-------- Data

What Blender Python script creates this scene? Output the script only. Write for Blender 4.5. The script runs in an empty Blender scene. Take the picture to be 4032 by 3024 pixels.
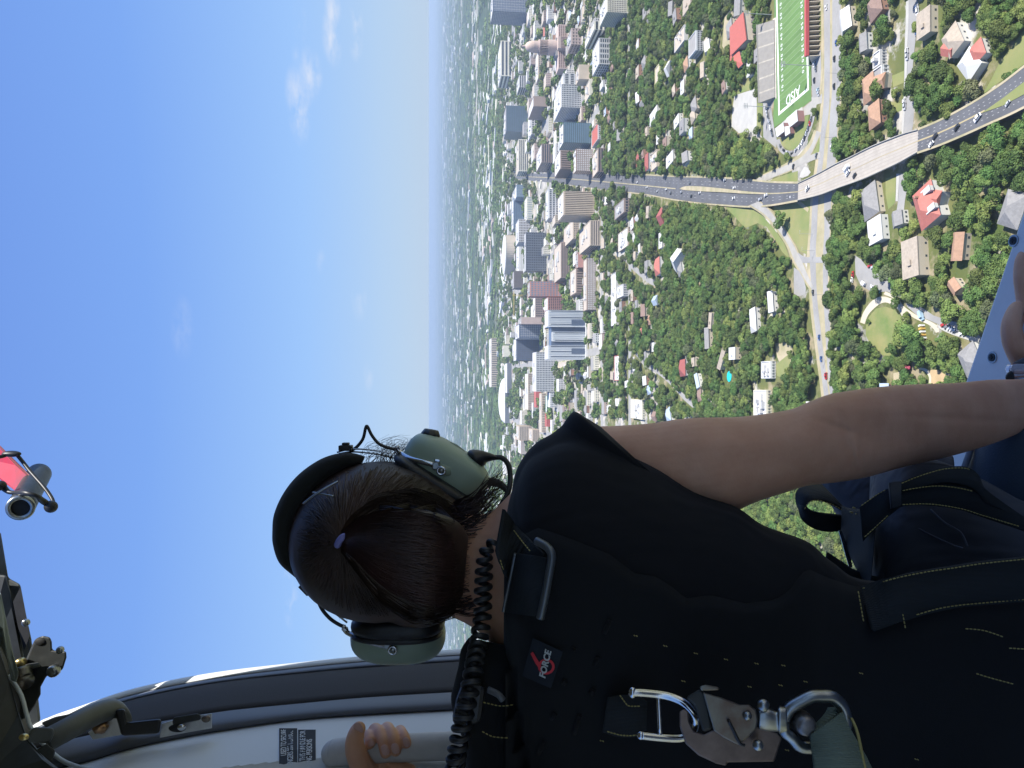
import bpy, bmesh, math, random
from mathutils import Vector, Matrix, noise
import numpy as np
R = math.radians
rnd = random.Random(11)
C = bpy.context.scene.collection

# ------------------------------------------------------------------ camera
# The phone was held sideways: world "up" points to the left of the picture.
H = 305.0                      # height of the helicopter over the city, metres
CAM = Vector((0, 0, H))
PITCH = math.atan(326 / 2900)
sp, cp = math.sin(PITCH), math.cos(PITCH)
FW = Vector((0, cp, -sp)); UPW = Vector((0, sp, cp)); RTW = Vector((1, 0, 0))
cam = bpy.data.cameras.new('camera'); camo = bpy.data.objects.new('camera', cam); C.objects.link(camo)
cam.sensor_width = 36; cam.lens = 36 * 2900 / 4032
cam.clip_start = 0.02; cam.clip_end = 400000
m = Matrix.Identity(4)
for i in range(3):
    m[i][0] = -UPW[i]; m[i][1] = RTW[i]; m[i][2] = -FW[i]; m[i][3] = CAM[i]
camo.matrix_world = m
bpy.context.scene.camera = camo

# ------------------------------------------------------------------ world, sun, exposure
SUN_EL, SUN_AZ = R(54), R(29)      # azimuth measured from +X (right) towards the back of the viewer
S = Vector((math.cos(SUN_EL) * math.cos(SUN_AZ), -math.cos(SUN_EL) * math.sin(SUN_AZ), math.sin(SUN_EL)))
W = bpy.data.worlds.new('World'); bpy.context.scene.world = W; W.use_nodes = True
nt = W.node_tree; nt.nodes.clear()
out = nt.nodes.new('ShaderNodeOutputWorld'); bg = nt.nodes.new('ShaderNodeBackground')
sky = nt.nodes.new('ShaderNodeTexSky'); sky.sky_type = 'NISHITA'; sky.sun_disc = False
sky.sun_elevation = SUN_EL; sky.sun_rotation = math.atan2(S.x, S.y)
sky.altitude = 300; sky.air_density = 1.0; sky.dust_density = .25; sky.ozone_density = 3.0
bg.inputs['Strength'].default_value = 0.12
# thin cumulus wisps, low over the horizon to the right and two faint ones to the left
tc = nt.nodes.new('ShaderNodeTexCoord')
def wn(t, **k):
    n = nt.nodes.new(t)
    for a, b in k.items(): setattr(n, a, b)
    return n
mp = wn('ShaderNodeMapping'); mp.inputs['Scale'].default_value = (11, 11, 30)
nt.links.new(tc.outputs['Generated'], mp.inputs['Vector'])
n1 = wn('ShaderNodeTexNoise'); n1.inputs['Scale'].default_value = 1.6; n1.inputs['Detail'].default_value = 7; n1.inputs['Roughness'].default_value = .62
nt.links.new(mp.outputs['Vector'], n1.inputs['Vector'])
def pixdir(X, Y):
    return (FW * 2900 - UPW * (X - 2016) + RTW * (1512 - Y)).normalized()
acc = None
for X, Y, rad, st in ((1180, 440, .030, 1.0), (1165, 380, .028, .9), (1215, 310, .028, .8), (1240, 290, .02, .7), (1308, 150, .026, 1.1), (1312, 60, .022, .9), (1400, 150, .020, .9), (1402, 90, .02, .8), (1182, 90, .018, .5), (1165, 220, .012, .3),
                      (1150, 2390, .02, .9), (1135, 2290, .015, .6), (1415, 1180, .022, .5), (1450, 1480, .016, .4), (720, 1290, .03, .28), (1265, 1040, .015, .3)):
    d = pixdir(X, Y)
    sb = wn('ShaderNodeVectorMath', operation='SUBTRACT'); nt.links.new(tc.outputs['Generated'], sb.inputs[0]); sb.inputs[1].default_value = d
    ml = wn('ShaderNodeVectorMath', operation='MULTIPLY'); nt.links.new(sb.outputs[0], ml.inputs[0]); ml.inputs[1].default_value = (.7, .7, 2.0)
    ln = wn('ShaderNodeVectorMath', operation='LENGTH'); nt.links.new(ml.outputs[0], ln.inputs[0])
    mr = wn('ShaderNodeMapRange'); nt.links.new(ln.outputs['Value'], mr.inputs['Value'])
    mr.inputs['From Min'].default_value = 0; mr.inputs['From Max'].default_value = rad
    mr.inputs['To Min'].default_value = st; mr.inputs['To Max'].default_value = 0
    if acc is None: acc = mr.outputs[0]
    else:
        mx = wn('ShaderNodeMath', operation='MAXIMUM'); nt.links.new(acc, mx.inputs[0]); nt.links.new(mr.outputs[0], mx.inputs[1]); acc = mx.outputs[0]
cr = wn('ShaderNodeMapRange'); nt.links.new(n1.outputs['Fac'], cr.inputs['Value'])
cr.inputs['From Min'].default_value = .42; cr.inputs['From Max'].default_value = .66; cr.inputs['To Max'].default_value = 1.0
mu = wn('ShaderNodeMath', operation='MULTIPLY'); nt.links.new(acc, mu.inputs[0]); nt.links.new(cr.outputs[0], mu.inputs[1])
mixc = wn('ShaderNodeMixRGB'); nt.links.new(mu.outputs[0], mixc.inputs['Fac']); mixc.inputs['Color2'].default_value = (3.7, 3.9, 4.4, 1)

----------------

▸ Problem description:
Each line of the data should be quoted exactly, with pictures left out.

▸ Result below:
What Blender Python script creates this scene? Output the script only. Write for Blender 4.5. The script runs in an empty Blender scene. Take the picture to be 4032 by 3024 pixels.
import bpy, bmesh, math, random
from mathutils import Vector, Matrix, noise
import numpy as np
R = math.radians
rnd = random.Random(11)
C = bpy.context.scene.collection

# ------------------------------------------------------------------ camera
# The phone was held sideways: world "up" points to the left of the picture.
H = 305.0                      # height of the helicopter over the city, metres
CAM = Vector((0, 0, H))
PITCH = math.atan(326 / 2900)
sp, cp = math.sin(PITCH), math.cos(PITCH)
FW = Vector((0, cp, -sp)); UPW = Vector((0, sp, cp)); RTW = Vector((1, 0, 0))
cam = bpy.data.cameras.new('camera'); camo = bpy.data.objects.new('camera', cam); C.objects.link(camo)
cam.sensor_width = 36; cam.lens = 36 * 2900 / 4032
cam.clip_start = 0.02; cam.clip_end = 400000
m = Matrix.Identity(4)
for i in range(3):
    m[i][0] = -UPW[i]; m[i][1] = RTW[i]; m[i][2] = -FW[i]; m[i][3] = CAM[i]
camo.matrix_world = m
bpy.context.scene.camera = camo

# ------------------------------------------------------------------ world, sun, exposure
SUN_EL, SUN_AZ = R(54), R(29)      # azimuth measured from +X (right) towards the back of the viewer
S = Vector((math.cos(SUN_EL) * math.cos(SUN_AZ), -math.cos(SUN_EL) * math.sin(SUN_AZ), math.sin(SUN_EL)))
W = bpy.data.worlds.new('World'); bpy.context.scene.world = W; W.use_nodes = True
nt = W.node_tree; nt.nodes.clear()
out = nt.nodes.new('ShaderNodeOutputWorld'); bg = nt.nodes.new('ShaderNodeBackground')
sky = nt.nodes.new('ShaderNodeTexSky'); sky.sky_type = 'NISHITA'; sky.sun_disc = False
sky.sun_elevation = SUN_EL; sky.sun_rotation = math.atan2(S.x, S.y)
sky.altitude = 300; sky.air_density = 1.0; sky.dust_density = .25; sky.ozone_density = 3.0
bg.inputs['Strength'].default_value = 0.12
# thin cumulus wisps, low over the horizon to the right and two faint ones to the left
tc = nt.nodes.new('ShaderNodeTexCoord')
def wn(t, **k):
    n = nt.nodes.new(t)
    for a, b in k.items(): setattr(n, a, b)
    return n
mp = wn('ShaderNodeMapping'); mp.inputs['Scale'].default_value = (11, 11, 30)
nt.links.new(tc.outputs['Generated'], mp.inputs['Vector'])
n1 = wn('ShaderNodeTexNoise'); n1.inputs['Scale'].default_value = 1.6; n1.inputs['Detail'].default_value = 7; n1.inputs['Roughness'].default_value = .62
nt.links.new(mp.outputs['Vector'], n1.inputs['Vector'])
def pixdir(X, Y):
    return (FW * 2900 - UPW * (X - 2016) + RTW * (1512 - Y)).normalized()
acc = None
for X, Y, rad, st in ((1180, 440, .030, 1.0), (1165, 380, .028, .9), (1215, 310, .028, .8), (1240, 290, .02, .7), (1308, 150, .026, 1.1), (1312, 60, .022, .9), (1400, 150, .020, .9), (1402, 90, .02, .8), (1182, 90, .018, .5), (1165, 220, .012, .3),
                      (1150, 2390, .02, .9), (1135, 2290, .015, .6), (1415, 1180, .022, .5), (1450, 1480, .016, .4), (720, 1290, .03, .28), (1265, 1040, .015, .3)):
    d = pixdir(X, Y)
    sb = wn('ShaderNodeVectorMath', operation='SUBTRACT'); nt.links.new(tc.outputs['Generated'], sb.inputs[0]); sb.inputs[1].default_value = d
    ml = wn('ShaderNodeVectorMath', operation='MULTIPLY'); nt.links.new(sb.outputs[0], ml.inputs[0]); ml.inputs[1].default_value = (.7, .7, 2.0)
    ln = wn('ShaderNodeVectorMath', operation='LENGTH'); nt.links.new(ml.outputs[0], ln.inputs[0])
    mr = wn('ShaderNodeMapRange'); nt.links.new(ln.outputs['Value'], mr.inputs['Value'])
    mr.inputs['From Min'].default_value = 0; mr.inputs['From Max'].default_value = rad
    mr.inputs['To Min'].default_value = st; mr.inputs['To Max'].default_value = 0
    if acc is None: acc = mr.outputs[0]
    else:
        mx = wn('ShaderNodeMath', operation='MAXIMUM'); nt.links.new(acc, mx.inputs[0]); nt.links.new(mr.outputs[0], mx.inputs[1]); acc = mx.outputs[0]
cr = wn('ShaderNodeMapRange'); nt.links.new(n1.outputs['Fac'], cr.inputs['Value'])
cr.inputs['From Min'].default_value = .42; cr.inputs['From Max'].default_value = .66; cr.inputs['To Max'].default_value = 1.0
mu = wn('ShaderNodeMath', operation='MULTIPLY'); nt.links.new(acc, mu.inputs[0]); nt.links.new(cr.outputs[0], mu.inputs[1])
mixc = wn('ShaderNodeMixRGB'); nt.links.new(mu.outputs[0], mixc.inputs['Fac']); mixc.inputs['Color2'].default_value = (3.7, 3.9, 4.4, 1)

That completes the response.